Sense & Sensitivity by Harriette Cole


DEAR HARRIETTE: I live with my sister and her kids. My sister works, but she is a single mom and has received food stamp assistance for years. When the government was shut down, she lost that assistance for a while, and now it is happening again. I work part time, and we are all struggling to make ends meet. It is really scary, and we don't know what to do. My sister is not lazy. She works two jobs. I'm not lazy either. I keep looking for a more stable job, but I haven't found one yet. We don't know if we are going to have enough money to put food on the table for the kids. What can we do? -- On the Brink, Queens, N.Y.

DEAR ON THE BRINK: For 47 million people who receive support through the government's Supplemental Nutrition Assistance Program (SNAP), i.e. food stamps, it is true that their benefits are to be reduced -- not eliminated. Nonetheless, it will be tremendously difficult for many families. You make a point that many do not know about SNAP recipients, namely that many of them work. The financial support they are given is supplementary and not intended to be the sole resource for feeding the family.

That said, if this has happened to your family, you will need to get creative with your meals. Buy more rice and beans, as they are filling and stretch to feed more people. Simplify your meals to create hearty options in soups and stews that will be filling and less expensive. Do not resort to affordable fast food. It is not good for your body.

Research food banks through churches, community centers and other outlets that offer free or discounted food for families in need. And definitely write to your members of Congress to complain about your loss and describe how devastating it is.

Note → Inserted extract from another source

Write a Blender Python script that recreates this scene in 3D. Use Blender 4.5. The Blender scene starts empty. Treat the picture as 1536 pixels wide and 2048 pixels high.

DEAR HARRIETTE: I have been trying to develop a project with a group of really interesting women. We all have good intentions, I think, but so far it is not working. There are eight of us in the group, and I suspect that with so many alpha women in the mix, it is impossible to get everyone to listen and take action. After several months of this, I am tired of trying. How do I bow out gracefully? -- Alpha Girl, Chicago

DEAR ALPHA GIRL: If your gut tells you that this project is not working, or at least is not for you, it is time to move on. You should be professional and clear with the others about where you stand and why. Tell them that you respect them and whatever the idea is that you have been developing, but that you believe that the group is unwieldy due to its size. Acknowledge that you do not feel that continuing with the group is a wise use of your time. Thank everyone for their ideas and their passion, and wish them well. This is fine to say to them on a group call. What's more important, though, is to document your exit in writing.